Available data
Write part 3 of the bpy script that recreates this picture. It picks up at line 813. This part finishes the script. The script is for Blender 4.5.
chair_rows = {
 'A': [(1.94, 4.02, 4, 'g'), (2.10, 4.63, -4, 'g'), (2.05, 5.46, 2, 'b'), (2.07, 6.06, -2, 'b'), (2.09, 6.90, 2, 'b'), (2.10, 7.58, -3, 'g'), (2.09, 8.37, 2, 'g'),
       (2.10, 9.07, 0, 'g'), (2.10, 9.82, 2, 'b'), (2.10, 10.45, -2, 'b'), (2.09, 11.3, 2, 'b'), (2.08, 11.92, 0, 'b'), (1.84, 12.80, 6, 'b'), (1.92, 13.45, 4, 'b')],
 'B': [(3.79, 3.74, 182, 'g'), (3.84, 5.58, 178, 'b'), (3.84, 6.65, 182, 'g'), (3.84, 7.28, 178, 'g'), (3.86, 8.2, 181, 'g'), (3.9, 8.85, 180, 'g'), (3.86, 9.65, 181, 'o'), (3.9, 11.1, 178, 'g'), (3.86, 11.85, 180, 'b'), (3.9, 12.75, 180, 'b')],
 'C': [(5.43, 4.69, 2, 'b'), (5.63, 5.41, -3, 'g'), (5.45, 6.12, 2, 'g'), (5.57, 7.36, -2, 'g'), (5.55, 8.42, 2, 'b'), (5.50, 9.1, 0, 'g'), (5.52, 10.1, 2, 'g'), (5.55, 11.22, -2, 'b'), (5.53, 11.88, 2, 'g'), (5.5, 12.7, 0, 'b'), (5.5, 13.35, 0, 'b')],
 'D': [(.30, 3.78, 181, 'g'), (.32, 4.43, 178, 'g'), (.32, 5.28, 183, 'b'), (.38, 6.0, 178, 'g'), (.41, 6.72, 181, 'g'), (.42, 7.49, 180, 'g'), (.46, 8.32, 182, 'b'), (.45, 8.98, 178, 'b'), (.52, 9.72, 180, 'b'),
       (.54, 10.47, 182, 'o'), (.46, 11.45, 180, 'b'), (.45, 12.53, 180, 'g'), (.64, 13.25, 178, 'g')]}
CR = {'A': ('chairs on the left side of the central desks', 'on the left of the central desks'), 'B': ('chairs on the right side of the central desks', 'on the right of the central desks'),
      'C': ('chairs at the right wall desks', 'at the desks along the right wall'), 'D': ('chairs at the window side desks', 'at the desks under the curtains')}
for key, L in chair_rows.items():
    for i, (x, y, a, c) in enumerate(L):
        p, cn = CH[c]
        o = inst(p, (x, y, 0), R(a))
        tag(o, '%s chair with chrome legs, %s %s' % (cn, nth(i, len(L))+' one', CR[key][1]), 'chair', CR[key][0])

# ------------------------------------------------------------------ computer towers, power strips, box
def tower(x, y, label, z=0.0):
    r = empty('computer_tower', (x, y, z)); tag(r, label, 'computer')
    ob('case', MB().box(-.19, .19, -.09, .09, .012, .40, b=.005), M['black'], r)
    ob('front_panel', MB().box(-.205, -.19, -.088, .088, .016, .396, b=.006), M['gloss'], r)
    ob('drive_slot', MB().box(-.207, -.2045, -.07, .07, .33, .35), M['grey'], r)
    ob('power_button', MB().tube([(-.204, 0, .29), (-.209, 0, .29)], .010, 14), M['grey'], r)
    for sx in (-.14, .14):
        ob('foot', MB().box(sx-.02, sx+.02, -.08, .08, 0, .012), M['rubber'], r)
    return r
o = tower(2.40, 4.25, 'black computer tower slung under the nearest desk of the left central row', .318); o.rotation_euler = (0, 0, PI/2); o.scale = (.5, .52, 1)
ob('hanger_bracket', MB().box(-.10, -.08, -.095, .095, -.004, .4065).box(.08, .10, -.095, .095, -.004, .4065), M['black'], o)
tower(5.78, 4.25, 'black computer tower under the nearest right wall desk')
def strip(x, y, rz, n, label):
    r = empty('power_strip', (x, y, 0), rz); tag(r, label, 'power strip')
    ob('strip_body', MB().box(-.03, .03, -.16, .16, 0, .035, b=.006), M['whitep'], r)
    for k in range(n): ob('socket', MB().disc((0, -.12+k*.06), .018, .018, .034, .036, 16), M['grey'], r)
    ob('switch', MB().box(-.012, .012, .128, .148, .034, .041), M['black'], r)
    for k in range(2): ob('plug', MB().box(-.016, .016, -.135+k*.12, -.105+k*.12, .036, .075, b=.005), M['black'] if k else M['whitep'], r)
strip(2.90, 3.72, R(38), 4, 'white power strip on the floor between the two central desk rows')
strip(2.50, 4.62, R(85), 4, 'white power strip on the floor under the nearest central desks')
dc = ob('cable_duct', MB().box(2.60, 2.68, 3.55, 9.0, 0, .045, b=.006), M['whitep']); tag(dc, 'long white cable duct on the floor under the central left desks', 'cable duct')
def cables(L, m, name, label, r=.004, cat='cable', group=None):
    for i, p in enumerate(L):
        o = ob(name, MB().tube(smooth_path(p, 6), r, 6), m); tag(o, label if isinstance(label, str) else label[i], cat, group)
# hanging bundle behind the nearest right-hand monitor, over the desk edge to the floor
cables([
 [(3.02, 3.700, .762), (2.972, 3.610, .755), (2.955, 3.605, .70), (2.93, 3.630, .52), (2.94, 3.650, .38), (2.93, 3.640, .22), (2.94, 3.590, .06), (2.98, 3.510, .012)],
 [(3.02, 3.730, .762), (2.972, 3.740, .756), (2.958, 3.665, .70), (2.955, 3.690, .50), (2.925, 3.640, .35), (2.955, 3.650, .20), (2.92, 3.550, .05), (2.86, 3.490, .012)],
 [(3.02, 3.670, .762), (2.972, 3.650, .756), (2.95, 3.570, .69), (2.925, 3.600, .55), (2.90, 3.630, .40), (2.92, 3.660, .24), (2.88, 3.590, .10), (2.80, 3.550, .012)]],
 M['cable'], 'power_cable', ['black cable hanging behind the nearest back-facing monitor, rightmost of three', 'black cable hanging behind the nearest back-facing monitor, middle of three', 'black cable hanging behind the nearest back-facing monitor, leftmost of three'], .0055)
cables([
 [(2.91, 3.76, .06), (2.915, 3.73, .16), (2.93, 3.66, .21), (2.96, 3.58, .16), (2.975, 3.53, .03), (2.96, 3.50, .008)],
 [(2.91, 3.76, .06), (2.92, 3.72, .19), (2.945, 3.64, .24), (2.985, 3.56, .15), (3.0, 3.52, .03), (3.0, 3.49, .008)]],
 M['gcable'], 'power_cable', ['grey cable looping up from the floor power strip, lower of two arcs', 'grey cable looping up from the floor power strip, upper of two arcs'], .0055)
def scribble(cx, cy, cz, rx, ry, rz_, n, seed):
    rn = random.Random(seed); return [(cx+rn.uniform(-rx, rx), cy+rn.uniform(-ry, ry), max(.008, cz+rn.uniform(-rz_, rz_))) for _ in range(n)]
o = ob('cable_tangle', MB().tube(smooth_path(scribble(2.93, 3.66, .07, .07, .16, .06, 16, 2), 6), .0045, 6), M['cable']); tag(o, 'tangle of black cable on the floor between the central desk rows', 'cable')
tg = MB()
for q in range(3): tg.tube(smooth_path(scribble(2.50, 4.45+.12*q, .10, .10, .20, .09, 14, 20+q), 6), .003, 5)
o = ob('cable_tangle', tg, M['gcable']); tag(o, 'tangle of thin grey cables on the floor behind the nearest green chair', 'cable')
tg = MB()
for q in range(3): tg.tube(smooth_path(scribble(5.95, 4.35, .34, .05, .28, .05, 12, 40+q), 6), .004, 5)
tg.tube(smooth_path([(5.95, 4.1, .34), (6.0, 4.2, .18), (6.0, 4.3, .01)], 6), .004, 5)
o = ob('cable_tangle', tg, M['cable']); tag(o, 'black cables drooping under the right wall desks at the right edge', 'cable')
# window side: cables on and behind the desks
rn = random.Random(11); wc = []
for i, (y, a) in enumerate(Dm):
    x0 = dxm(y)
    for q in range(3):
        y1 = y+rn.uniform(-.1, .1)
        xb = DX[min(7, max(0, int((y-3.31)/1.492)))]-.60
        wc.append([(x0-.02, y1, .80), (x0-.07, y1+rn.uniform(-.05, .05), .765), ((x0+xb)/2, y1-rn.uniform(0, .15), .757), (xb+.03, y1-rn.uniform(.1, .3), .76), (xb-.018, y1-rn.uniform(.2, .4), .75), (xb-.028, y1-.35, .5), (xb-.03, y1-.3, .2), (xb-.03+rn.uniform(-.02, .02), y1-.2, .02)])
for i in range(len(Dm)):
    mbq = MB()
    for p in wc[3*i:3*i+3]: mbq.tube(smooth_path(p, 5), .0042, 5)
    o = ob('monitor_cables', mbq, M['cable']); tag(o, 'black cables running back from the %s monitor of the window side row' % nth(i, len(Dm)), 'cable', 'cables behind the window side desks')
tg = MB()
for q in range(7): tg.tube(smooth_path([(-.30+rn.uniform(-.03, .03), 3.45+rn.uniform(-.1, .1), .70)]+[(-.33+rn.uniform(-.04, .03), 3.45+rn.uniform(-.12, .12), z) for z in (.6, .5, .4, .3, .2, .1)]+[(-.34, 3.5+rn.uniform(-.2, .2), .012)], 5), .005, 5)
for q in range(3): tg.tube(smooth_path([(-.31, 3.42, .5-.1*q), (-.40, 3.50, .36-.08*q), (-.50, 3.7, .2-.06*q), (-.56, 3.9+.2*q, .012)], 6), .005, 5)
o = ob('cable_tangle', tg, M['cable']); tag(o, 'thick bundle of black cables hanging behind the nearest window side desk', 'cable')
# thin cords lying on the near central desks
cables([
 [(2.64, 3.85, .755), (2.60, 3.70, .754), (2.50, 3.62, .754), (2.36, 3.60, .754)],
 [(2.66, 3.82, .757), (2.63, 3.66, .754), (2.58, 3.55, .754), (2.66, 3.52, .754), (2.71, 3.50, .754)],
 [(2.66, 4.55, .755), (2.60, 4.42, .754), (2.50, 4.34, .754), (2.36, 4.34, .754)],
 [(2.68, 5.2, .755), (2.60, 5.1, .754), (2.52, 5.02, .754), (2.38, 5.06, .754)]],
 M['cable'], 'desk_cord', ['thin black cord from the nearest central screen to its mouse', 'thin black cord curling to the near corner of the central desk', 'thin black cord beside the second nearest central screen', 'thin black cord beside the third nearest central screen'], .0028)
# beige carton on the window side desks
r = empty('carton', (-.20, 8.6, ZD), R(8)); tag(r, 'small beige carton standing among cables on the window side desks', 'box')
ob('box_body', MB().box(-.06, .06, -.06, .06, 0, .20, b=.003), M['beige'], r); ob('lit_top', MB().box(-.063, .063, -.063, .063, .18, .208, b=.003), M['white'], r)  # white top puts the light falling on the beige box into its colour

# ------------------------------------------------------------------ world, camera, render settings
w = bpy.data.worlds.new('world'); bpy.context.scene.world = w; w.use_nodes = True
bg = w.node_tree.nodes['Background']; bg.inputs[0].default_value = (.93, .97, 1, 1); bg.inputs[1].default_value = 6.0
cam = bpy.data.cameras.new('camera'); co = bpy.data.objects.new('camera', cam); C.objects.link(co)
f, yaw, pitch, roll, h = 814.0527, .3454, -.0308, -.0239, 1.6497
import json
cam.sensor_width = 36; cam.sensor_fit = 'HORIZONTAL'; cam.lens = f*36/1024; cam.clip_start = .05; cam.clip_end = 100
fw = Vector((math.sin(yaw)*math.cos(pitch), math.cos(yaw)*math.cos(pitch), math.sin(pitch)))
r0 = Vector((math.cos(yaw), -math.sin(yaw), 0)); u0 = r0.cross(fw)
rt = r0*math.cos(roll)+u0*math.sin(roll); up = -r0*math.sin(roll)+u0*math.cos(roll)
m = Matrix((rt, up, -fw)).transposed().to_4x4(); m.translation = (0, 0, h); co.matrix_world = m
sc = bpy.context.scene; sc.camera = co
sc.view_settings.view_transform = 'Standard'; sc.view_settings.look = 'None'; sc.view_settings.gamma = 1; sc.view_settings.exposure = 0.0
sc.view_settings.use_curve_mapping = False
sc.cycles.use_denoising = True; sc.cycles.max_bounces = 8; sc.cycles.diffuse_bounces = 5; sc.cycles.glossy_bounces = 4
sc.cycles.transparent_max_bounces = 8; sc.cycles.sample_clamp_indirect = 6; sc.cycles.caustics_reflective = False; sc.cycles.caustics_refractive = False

Written exercise
Lines from the start of the material above through the line containing "tag(o, '%s chair" are to be duplicated exactly, and only those.

Output below
Write part 3 of the bpy script that recreates this picture. It picks up at line 813. This part finishes the script. The script is for Blender 4.5.
chair_rows = {
 'A': [(1.94, 4.02, 4, 'g'), (2.10, 4.63, -4, 'g'), (2.05, 5.46, 2, 'b'), (2.07, 6.06, -2, 'b'), (2.09, 6.90, 2, 'b'), (2.10, 7.58, -3, 'g'), (2.09, 8.37, 2, 'g'),
       (2.10, 9.07, 0, 'g'), (2.10, 9.82, 2, 'b'), (2.10, 10.45, -2, 'b'), (2.09, 11.3, 2, 'b'), (2.08, 11.92, 0, 'b'), (1.84, 12.80, 6, 'b'), (1.92, 13.45, 4, 'b')],
 'B': [(3.79, 3.74, 182, 'g'), (3.84, 5.58, 178, 'b'), (3.84, 6.65, 182, 'g'), (3.84, 7.28, 178, 'g'), (3.86, 8.2, 181, 'g'), (3.9, 8.85, 180, 'g'), (3.86, 9.65, 181, 'o'), (3.9, 11.1, 178, 'g'), (3.86, 11.85, 180, 'b'), (3.9, 12.75, 180, 'b')],
 'C': [(5.43, 4.69, 2, 'b'), (5.63, 5.41, -3, 'g'), (5.45, 6.12, 2, 'g'), (5.57, 7.36, -2, 'g'), (5.55, 8.42, 2, 'b'), (5.50, 9.1, 0, 'g'), (5.52, 10.1, 2, 'g'), (5.55, 11.22, -2, 'b'), (5.53, 11.88, 2, 'g'), (5.5, 12.7, 0, 'b'), (5.5, 13.35, 0, 'b')],
 'D': [(.30, 3.78, 181, 'g'), (.32, 4.43, 178, 'g'), (.32, 5.28, 183, 'b'), (.38, 6.0, 178, 'g'), (.41, 6.72, 181, 'g'), (.42, 7.49, 180, 'g'), (.46, 8.32, 182, 'b'), (.45, 8.98, 178, 'b'), (.52, 9.72, 180, 'b'),
       (.54, 10.47, 182, 'o'), (.46, 11.45, 180, 'b'), (.45, 12.53, 180, 'g'), (.64, 13.25, 178, 'g')]}
CR = {'A': ('chairs on the left side of the central desks', 'on the left of the central desks'), 'B': ('chairs on the right side of the central desks', 'on the right of the central desks'),
      'C': ('chairs at the right wall desks', 'at the desks along the right wall'), 'D': ('chairs at the window side desks', 'at the desks under the curtains')}
for key, L in chair_rows.items():
    for i, (x, y, a, c) in enumerate(L):
        p, cn = CH[c]
        o = inst(p, (x, y, 0), R(a))
        tag(o, '%s chair with chrome legs, %s %s' % (cn, nth(i, len(L))+' one', CR[key][1]), 'chair', CR[key][0])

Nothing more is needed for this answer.